Back a moment to "The Difficulty with Habermas": I'm
presently reading one of the previously-published chapters,
 "Rorty's Pragmatic Turn," and it reminds me of Habermas'
difficulty as a philosopher, which I welcome, not by some
illusion that difficulty is itself a sign of insight, but
because I recognize that philosophical research is
difficult, just as research in most disciplines can be
difficult. 

This is not merely a matter of "expert culture" (a keynote
of both TCA's practical interest---e.g., 2: 326-7), but of
the things themselves or issues. "Rorty's Pragmatic Turn"
becomes an occasion for JH to focus on theory of truth in a
way that is unprecedented, both for him and for philosophy,
in my view, and it suggests something about the nature of
philosophy itself as communicative action across time (via
the text): The philosopher is in a discourse that belongs
to itself, in a sense, independently of living
participants: Rorty presents a view that is a distillate of
philosophy in America as such, yet theory of truth for
Rorty is a conversation with Davidson and Putnam before
it's a conversation with Habermas, while Rorty's view of
Habermas, in "Universality and Truth" (1993) isn't even
available to JH, writing in 1996, such that JH is writing
to another Rorty (1979) whom he (JH) doesn't know
(evidently) is reading him (A shortened version of Rorty's
"U&T" was read in France at a symposium on himself and
Habermas, but JH is evidently unaware of this, since it
isn't cited in JH's review of Rorty's views).

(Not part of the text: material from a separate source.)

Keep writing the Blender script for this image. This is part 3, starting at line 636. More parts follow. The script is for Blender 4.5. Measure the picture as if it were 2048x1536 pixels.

So, Rorty
catches up with JH catching up with him (Rorty's response
to JH's "Rorty's Pragmatic Turn" in _Rorty and His
Critics_, Blackwell, 2000), and are we about to get a book
in English that has an outdated reading of Rorty, 3 years
after Rorty has responded to JH?

This doesn't matter for one's interest in JH's view of
truth, which is my interest (I've never been much
interested in Rorty, though this should surprise me, given
my background, which seems to mirror Rorty's one generation
later). But the situation puts a aura on the discourse of
inquirers pursuing each other at distant removes from each
other. Putnam has distanced himself from "internal realism"
(_threefold cord_, Harvard 1999), but JH relies briefly on
Putnam's earlier view in "Rorty's Pragmatic Turn" (as does
Cristina Lafont, in her 1999 _The Linguistic Turn_), which
bears on the question of realism that is supposedly central
to JH's book. 

So, maybe we can get clear on the full contemporaneity of
the discourse by early 2004: JH's current views vis-a-vis
Putnam's current views; and Rorty's actual view of JH's
reading of him, mapped back into the issue of truth---which
is no mere academicism, I want to add: Since the human
condition is an evolutionary one, there is a "land" between
Rortyean "solidarity" among the liberals and Habermasian
universalism that must (I would argue) appreciate the
contingency in universalism itself---the evolutionarity of
knowledge, moral insight, and capacity for appreciation.
This is a very difficult, elusive matter.